Records provided:
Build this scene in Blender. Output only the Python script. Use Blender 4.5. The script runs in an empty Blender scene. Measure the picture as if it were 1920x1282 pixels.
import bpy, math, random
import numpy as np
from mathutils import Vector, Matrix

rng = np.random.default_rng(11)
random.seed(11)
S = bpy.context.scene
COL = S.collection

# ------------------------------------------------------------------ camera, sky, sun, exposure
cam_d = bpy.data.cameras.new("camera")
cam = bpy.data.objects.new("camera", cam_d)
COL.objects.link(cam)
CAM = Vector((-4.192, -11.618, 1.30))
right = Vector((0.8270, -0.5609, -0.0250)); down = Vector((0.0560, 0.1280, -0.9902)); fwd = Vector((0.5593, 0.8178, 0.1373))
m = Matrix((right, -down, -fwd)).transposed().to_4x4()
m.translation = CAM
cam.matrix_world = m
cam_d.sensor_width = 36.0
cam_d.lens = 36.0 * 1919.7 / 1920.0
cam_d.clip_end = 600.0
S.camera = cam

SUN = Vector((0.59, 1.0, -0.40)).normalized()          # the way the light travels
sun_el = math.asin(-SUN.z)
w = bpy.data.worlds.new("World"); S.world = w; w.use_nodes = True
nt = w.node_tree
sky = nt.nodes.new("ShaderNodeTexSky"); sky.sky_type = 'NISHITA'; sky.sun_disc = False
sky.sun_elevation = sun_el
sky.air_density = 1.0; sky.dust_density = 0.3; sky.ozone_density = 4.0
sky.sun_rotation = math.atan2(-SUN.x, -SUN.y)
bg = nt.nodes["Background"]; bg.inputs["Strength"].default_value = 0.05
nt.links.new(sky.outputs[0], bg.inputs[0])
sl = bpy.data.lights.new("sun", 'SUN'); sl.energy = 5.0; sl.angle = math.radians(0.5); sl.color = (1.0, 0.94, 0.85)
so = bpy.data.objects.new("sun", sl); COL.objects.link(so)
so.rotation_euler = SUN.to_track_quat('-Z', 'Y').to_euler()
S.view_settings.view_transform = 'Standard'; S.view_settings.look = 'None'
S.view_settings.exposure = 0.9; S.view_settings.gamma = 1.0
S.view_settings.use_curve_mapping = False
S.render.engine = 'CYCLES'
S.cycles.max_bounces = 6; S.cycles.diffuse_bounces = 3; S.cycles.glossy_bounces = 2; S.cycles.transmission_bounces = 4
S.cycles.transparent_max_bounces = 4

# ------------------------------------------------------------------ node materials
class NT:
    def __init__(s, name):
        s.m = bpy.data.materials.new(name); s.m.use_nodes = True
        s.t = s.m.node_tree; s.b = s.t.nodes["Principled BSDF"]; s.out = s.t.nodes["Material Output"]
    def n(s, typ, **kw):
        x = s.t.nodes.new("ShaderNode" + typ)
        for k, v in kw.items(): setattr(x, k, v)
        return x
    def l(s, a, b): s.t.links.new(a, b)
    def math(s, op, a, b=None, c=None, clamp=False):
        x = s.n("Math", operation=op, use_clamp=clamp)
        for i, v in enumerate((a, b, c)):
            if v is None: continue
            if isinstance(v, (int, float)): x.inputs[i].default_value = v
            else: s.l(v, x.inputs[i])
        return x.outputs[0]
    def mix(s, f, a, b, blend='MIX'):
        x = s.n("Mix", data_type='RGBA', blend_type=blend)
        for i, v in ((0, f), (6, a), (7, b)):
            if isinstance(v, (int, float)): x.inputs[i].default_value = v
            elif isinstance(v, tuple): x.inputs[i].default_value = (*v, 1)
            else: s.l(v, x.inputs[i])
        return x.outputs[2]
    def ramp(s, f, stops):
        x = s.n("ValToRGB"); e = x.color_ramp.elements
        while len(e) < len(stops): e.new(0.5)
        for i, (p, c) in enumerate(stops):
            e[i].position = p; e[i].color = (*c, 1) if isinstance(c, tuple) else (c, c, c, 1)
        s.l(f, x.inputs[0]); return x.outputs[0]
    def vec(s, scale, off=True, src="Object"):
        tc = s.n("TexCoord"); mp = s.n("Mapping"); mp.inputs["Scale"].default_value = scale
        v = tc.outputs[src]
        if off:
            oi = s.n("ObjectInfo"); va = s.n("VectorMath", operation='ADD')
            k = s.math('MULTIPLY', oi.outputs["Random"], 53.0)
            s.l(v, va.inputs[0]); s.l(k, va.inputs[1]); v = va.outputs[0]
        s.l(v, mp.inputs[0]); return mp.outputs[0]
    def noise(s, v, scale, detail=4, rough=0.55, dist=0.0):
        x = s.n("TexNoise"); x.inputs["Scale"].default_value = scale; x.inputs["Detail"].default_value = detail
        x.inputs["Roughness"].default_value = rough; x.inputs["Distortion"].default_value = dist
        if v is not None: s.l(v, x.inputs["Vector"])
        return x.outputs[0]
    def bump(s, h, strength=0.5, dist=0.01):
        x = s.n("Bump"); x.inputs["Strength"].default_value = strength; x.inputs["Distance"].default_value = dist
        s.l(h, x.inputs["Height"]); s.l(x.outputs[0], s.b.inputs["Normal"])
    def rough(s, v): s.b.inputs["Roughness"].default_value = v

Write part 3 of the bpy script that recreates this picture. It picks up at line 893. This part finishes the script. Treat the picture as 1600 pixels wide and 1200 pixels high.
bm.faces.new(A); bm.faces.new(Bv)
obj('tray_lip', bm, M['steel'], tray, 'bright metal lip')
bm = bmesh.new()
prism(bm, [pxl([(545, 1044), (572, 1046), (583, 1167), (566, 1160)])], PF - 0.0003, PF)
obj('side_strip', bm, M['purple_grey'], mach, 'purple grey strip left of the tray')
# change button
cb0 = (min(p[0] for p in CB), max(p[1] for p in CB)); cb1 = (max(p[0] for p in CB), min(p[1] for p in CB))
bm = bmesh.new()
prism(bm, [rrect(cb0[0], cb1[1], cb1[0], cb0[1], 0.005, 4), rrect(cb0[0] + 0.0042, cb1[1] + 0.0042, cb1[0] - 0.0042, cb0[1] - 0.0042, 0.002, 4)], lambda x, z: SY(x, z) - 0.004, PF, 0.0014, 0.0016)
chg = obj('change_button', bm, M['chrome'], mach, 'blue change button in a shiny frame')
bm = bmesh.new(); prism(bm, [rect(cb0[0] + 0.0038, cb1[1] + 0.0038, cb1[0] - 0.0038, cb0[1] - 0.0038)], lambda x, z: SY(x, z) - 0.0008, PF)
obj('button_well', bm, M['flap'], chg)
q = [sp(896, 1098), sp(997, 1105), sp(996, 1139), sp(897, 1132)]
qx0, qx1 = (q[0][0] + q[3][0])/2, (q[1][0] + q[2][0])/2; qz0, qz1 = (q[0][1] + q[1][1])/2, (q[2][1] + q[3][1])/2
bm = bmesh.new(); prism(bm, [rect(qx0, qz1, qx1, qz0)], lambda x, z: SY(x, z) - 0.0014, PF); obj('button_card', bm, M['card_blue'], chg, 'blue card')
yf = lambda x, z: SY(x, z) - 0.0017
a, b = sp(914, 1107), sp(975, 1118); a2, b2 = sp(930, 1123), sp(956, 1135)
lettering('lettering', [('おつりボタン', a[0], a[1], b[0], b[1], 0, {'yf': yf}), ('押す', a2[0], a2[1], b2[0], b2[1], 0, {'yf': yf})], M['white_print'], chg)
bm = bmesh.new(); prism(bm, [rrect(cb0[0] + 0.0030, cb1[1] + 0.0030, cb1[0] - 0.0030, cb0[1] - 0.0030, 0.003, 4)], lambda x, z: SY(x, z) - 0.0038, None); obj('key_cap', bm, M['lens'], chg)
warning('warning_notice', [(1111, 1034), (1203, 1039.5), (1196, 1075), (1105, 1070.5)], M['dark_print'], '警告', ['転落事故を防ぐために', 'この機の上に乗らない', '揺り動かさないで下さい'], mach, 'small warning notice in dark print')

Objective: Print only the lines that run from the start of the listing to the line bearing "COL = S.collection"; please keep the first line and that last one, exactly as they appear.

Task solution:
Build this scene in Blender. Output only the Python script. Use Blender 4.5. The script runs in an empty Blender scene. Measure the picture as if it were 1920x1282 pixels.
import bpy, math, random
import numpy as np
from mathutils import Vector, Matrix

rng = np.random.default_rng(11)
random.seed(11)
S = bpy.context.scene
COL = S.collection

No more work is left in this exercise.